Regeling van 23 december 1994 houdende vaststelling van regels als bedoeld in artikel 10 van de Wet verevening pensioenrechten bij scheiding, betreffende pensioenberekening bij scheiding voor 27 november 1981

Regeling vaststelling regels pensioenberekening bij scheiding voor 27 november 1981

De Staatssecretaris van Sociale Zaken en Werkgelegenheid, Handelende in overeenstemming met de Staatssecretaris van Justitie, de Minister van Binnenlandse Zaken en de Minister van Defensie;

Besluit:

Artikel

1

Voor de toepassing van deze regeling wordt verstaan onder:

  • a.

    wet: wet verevening pensioenrechten bij scheiding;

  • b.

    pensioen zoals dat op de datum van ontvangst van de mededeling is bereikt:

    voor deelnemers: de tijdsevenredige pensioenaanspraak per de datum van ontvangst van de mededeling,

    voor gewezen deelnemers: het ingegane pensioen of de ten tijde van beëindiging van het deelnemerschap vastgestelde pensioenaanspraak vermeerderd met de eventueel daarna toegepaste verhogingen;

  • c.

    tijdsevenredige aanspraak: een overeenkomstig artikel 8, tweede lid van de Pensioen- en spaarfondsenwet bepaalde pensioenaanspraak.

Artikel

2

Het uitvoeringsorgaan stelt na ontvangst van de mededeling, als bedoeld in artikel 12, derde lid, van de wet, vast welk deel van het pensioen tijdens de in artikel 12, tweede lid, van de wet bedoelde huwelijksduur is opgebouwd en voor verevening in aanmerking komt.

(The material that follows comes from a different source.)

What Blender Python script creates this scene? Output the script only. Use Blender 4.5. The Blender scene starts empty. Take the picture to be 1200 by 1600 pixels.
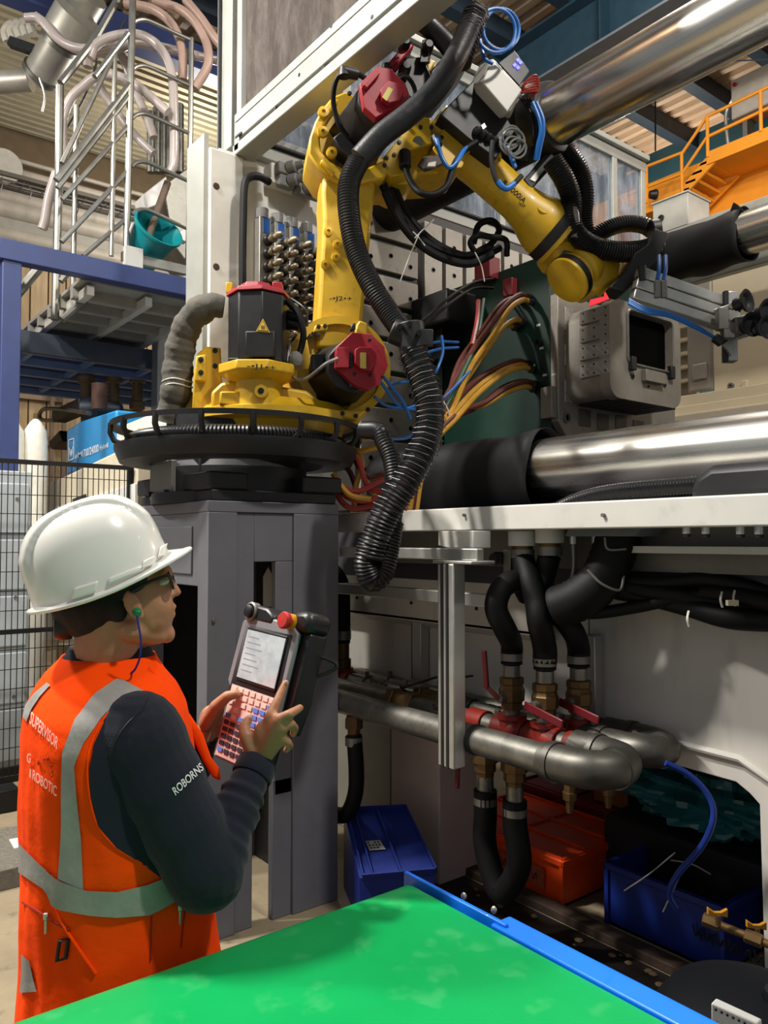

Indien het uitvoeringsorgaan niet beschikt over de gegevens die noodzakelijk zijn om het voornoemde deel vast te stellen, wordt het te verevenen pensioen vastgesteld op basis van deze regeling.

Artikel

3

Het te verevenen pensioen wordt vastgesteld door het pensioen zoals dat op de datum van ontvangst van de mededeling is bereikt, te vermenigvuldigen met een breuk waarvan

  • de teller wordt gevormd door het aantal huwelijksjaren dat gelegen is tussen:

    • a.

      de huwelijksdatum of

    • b.

      de datum van aanvang van het deelnemerschap, waarbij voor de onder a. en b. genoemde data wordt uitgegaan van de laatste datum, en

    • c.

      het tijdstip van scheiding, of

    • d.

      de datum waarop het deelnemerschap is geëindigd, waarbij voor de onder c. en d. genoemde data wordt uitgegaan van de vroegste datum,

      en

  • de noemer wordt gevormd door het aantal jaren dat gelegen is tussen de vastgestelde datum van aanvang van het deelnemerschap en de datum van ontvangst van de mededeling, dan wel indien deze datum eerder ligt, de datum waarop het deelnemerschap is geëindigd.

Artikel

4

Artikel

5

Deze regeling treedt in werking met ingang van 1 mei 1995.

Deze regeling zal met de toelichting in de Staatscourant worden geplaatst.

's-Gravenhage,
De Staatssecretaris voornoemd, R.L.O. Linschoten.